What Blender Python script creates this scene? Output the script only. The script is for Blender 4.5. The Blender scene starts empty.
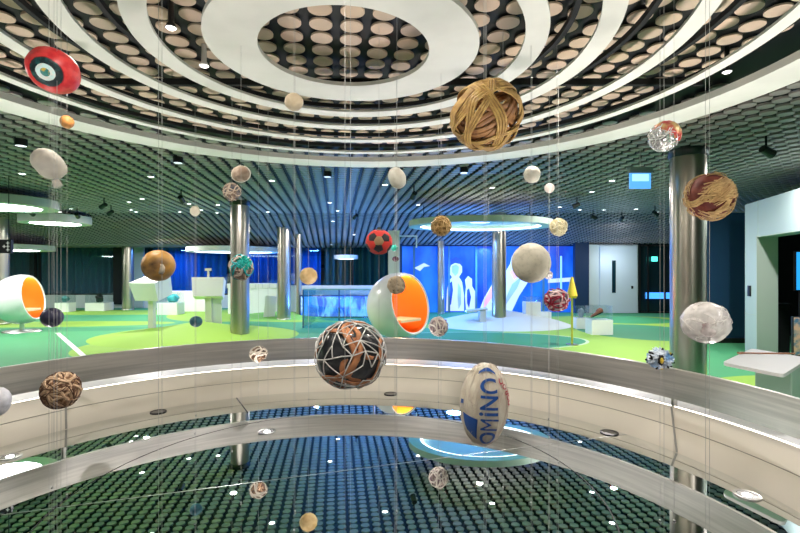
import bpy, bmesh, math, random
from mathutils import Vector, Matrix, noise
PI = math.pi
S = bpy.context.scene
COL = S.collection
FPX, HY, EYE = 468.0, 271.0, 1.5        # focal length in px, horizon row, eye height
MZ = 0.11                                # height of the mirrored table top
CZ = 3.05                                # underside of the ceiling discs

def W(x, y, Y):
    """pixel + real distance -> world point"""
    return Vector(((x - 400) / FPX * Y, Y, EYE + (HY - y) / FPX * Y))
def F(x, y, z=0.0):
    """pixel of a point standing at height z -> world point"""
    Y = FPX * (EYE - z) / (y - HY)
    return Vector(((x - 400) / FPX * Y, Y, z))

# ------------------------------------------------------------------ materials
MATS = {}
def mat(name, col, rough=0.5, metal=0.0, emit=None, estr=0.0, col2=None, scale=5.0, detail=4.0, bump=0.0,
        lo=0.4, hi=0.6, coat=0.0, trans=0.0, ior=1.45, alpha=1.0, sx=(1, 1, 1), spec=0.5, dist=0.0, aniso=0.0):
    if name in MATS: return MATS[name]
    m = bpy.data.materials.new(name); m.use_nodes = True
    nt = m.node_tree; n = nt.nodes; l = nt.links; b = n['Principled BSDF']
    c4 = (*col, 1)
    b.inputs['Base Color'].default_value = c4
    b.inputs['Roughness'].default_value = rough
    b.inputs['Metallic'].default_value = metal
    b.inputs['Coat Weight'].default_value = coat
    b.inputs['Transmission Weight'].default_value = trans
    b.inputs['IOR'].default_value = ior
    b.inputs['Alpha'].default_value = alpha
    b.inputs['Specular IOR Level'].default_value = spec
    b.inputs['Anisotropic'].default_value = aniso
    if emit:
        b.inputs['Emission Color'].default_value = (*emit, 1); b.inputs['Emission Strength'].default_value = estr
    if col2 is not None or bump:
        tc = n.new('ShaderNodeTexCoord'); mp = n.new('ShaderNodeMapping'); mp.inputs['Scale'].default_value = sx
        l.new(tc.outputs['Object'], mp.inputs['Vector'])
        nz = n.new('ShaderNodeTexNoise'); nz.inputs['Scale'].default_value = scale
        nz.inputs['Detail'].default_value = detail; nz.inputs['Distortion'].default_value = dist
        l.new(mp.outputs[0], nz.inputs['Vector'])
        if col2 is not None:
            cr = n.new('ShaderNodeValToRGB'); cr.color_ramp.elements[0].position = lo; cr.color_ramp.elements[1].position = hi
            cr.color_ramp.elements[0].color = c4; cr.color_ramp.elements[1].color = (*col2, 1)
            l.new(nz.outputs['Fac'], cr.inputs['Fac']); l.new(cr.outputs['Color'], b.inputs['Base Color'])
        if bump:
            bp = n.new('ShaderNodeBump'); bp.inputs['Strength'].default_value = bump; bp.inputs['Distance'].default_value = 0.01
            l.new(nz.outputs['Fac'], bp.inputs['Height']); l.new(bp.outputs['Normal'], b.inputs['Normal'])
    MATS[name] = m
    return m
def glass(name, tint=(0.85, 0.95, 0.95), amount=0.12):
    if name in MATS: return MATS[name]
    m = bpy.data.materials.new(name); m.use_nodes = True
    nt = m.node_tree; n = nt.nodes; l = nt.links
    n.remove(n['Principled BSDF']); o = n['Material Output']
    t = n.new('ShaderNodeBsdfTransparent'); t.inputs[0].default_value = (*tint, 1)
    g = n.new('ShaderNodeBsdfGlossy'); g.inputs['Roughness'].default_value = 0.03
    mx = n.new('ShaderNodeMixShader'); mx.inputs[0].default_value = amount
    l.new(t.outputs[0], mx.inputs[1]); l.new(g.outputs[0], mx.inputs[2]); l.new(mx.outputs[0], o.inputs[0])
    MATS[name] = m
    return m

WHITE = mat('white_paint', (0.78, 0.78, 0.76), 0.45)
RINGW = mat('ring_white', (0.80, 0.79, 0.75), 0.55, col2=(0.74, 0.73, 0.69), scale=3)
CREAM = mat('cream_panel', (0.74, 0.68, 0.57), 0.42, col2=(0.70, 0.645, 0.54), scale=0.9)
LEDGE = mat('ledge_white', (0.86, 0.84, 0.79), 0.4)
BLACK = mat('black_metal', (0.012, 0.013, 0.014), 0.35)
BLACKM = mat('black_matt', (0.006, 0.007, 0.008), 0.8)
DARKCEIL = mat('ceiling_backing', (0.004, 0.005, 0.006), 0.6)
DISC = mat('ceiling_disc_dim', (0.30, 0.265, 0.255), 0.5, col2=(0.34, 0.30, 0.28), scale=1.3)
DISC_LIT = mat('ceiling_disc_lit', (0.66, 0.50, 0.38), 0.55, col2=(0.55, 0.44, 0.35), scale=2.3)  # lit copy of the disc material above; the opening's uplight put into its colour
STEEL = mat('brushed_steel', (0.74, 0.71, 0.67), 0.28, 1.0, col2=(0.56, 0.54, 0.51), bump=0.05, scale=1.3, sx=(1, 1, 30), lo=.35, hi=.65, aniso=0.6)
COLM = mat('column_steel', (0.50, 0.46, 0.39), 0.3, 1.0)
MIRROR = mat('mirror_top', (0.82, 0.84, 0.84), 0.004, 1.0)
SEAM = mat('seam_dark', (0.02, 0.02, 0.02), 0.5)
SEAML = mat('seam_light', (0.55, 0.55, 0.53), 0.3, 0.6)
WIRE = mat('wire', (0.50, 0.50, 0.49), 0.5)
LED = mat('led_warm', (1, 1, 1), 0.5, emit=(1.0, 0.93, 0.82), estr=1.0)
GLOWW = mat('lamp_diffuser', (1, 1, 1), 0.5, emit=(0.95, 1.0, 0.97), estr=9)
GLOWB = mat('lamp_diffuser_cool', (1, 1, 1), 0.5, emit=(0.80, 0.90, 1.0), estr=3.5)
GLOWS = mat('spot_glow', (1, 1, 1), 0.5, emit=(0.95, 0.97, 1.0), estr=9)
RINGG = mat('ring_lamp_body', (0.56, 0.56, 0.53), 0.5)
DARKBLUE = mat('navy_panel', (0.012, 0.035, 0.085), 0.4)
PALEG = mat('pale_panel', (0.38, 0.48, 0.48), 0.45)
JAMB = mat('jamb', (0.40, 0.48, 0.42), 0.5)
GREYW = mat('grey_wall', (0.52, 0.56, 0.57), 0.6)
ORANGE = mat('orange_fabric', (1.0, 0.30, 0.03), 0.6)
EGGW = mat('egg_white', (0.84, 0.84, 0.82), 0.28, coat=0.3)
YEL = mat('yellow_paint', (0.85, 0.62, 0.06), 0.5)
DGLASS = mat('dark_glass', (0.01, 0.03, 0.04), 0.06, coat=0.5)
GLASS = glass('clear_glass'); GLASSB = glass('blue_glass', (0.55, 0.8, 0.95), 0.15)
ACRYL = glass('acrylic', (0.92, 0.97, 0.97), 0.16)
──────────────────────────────
• [Written exercise]: Without the pictures, please reproduce each line of the listing above exactly, from the first one through the line bearing "return Vector(((x - 400) / FPX * Y, Y, z))".

• [Complete answer]:
What Blender Python script creates this scene? Output the script only. The script is for Blender 4.5. The Blender scene starts empty.
import bpy, bmesh, math, random
from mathutils import Vector, Matrix, noise
PI = math.pi
S = bpy.context.scene
COL = S.collection
FPX, HY, EYE = 468.0, 271.0, 1.5        # focal length in px, horizon row, eye height
MZ = 0.11                                # height of the mirrored table top
CZ = 3.05                                # underside of the ceiling discs

def W(x, y, Y):
    """pixel + real distance -> world point"""
    return Vector(((x - 400) / FPX * Y, Y, EYE + (HY - y) / FPX * Y))
def F(x, y, z=0.0):
    """pixel of a point standing at height z -> world point"""
    Y = FPX * (EYE - z) / (y - HY)
    return Vector(((x - 400) / FPX * Y, Y, z))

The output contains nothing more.